## WHAT IS ASKED
Restate the opening lines of the material below word for word, stopping after the line that contains "from mathutils import Matrix, Vector".

## PROVIDED MATERIAL
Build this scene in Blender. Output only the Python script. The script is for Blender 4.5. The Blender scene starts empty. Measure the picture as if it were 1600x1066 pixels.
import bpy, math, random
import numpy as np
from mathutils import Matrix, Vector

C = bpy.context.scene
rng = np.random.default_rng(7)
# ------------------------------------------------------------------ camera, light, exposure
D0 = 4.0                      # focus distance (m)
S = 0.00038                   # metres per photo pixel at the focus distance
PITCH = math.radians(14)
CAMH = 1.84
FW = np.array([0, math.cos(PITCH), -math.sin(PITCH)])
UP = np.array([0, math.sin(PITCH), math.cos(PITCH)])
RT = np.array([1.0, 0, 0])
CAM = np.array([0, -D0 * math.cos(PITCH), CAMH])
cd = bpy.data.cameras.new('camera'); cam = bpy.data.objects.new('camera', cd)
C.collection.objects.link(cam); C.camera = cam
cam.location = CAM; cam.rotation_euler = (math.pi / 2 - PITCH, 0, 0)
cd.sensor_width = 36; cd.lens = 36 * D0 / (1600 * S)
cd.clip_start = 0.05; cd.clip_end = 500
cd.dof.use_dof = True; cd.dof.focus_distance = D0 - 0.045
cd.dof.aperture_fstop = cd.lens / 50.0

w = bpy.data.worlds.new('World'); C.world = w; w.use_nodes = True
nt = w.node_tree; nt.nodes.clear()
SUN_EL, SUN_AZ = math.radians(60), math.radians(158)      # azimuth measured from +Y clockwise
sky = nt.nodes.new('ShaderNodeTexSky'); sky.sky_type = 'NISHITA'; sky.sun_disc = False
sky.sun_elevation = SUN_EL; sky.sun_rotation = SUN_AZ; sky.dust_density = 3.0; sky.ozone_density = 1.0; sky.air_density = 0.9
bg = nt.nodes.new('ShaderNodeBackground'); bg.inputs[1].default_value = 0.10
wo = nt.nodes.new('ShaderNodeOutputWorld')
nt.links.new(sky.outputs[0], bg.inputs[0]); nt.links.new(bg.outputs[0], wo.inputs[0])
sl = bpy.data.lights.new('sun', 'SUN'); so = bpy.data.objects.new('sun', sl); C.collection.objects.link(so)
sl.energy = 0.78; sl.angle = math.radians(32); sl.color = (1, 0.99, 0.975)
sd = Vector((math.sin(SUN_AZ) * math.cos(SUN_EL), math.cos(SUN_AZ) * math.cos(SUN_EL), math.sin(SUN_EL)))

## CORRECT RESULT
Build this scene in Blender. Output only the Python script. The script is for Blender 4.5. The Blender scene starts empty. Measure the picture as if it were 1600x1066 pixels.
import bpy, math, random
import numpy as np
from mathutils import Matrix, Vector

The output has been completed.